→ **DATA TO USE**
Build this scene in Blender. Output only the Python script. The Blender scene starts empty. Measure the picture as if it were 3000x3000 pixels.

==

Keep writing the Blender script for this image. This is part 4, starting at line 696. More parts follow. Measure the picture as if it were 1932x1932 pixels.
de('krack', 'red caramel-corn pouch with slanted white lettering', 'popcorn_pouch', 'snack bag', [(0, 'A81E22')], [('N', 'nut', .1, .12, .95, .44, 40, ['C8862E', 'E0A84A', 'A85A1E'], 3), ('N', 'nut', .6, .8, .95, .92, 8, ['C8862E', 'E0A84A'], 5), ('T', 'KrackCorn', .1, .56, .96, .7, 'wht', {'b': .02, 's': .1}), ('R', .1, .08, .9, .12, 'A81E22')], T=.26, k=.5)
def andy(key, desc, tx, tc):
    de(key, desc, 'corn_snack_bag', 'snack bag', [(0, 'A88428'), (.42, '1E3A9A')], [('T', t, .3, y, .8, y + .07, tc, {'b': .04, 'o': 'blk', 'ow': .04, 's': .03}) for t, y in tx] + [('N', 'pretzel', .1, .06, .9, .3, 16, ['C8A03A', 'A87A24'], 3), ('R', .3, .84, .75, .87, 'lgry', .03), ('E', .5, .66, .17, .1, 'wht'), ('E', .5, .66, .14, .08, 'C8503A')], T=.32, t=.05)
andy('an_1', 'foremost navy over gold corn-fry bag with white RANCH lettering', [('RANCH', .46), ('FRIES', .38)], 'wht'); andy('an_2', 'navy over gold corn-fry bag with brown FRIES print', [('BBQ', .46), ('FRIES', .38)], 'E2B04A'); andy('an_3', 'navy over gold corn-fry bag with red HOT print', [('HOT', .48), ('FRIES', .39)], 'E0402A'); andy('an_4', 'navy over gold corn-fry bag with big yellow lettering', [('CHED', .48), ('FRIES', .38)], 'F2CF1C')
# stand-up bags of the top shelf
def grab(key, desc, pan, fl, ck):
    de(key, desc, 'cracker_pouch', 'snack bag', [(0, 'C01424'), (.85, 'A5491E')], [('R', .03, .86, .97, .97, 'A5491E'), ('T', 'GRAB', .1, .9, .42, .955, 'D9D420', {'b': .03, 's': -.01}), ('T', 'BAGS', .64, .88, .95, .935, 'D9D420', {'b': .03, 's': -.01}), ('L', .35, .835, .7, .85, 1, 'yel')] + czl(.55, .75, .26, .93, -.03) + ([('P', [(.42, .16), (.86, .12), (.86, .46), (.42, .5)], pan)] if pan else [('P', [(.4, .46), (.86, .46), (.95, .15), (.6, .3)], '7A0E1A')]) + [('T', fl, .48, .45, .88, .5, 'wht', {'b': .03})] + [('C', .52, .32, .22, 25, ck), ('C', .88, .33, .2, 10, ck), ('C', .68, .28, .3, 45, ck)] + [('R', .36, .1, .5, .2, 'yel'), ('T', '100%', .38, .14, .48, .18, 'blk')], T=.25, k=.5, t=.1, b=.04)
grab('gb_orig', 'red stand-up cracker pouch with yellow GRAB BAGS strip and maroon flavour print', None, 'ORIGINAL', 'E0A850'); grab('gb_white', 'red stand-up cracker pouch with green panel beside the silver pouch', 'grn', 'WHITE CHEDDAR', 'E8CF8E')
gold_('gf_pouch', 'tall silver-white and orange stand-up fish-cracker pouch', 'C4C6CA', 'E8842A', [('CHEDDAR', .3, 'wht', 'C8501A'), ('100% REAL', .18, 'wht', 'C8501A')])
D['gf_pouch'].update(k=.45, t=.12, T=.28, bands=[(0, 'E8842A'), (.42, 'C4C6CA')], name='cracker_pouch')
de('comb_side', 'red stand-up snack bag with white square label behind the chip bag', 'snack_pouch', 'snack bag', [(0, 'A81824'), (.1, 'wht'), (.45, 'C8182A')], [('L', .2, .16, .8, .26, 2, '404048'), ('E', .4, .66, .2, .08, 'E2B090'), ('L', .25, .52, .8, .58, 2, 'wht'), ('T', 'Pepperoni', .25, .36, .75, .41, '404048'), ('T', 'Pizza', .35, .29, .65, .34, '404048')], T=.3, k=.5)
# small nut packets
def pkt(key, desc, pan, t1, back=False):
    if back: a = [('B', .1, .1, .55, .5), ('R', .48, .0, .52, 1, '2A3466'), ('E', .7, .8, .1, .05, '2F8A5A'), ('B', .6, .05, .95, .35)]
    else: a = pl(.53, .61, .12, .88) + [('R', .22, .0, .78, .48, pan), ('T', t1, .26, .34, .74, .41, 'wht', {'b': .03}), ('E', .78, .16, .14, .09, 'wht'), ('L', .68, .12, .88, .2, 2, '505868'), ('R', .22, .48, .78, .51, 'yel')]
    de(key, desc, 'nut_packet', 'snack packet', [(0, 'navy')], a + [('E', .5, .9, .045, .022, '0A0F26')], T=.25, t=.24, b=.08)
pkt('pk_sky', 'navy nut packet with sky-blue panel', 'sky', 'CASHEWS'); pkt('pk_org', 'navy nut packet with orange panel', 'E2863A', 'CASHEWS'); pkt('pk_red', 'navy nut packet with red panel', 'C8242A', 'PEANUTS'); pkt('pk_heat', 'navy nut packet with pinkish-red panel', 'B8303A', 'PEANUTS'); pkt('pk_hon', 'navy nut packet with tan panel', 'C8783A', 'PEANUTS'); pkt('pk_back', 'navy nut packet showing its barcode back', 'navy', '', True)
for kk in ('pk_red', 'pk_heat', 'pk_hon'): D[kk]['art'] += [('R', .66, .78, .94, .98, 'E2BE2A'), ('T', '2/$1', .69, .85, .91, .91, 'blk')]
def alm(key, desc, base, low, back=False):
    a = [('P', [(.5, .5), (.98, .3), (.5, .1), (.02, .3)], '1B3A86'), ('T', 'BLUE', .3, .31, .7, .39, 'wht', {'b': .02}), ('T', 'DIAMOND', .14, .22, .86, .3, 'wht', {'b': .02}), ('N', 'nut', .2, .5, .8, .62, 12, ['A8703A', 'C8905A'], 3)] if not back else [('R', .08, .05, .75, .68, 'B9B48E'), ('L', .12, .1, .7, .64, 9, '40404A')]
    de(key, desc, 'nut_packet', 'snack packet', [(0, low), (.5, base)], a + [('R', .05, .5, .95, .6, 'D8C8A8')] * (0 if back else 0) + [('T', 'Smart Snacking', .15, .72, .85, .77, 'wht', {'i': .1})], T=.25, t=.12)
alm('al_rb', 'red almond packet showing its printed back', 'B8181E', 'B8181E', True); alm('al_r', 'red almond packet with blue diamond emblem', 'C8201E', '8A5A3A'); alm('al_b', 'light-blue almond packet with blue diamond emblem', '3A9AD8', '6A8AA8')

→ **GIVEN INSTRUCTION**
Return all the lines that contain the string "pixels".

→ **FULL RESPONSE**
Build this scene in Blender. Output only the Python script. The Blender scene starts empty. Measure the picture as if it were 3000x3000 pixels.
Keep writing the Blender script for this image. This is part 4, starting at line 696. More parts follow. Measure the picture as if it were 1932x1932 pixels.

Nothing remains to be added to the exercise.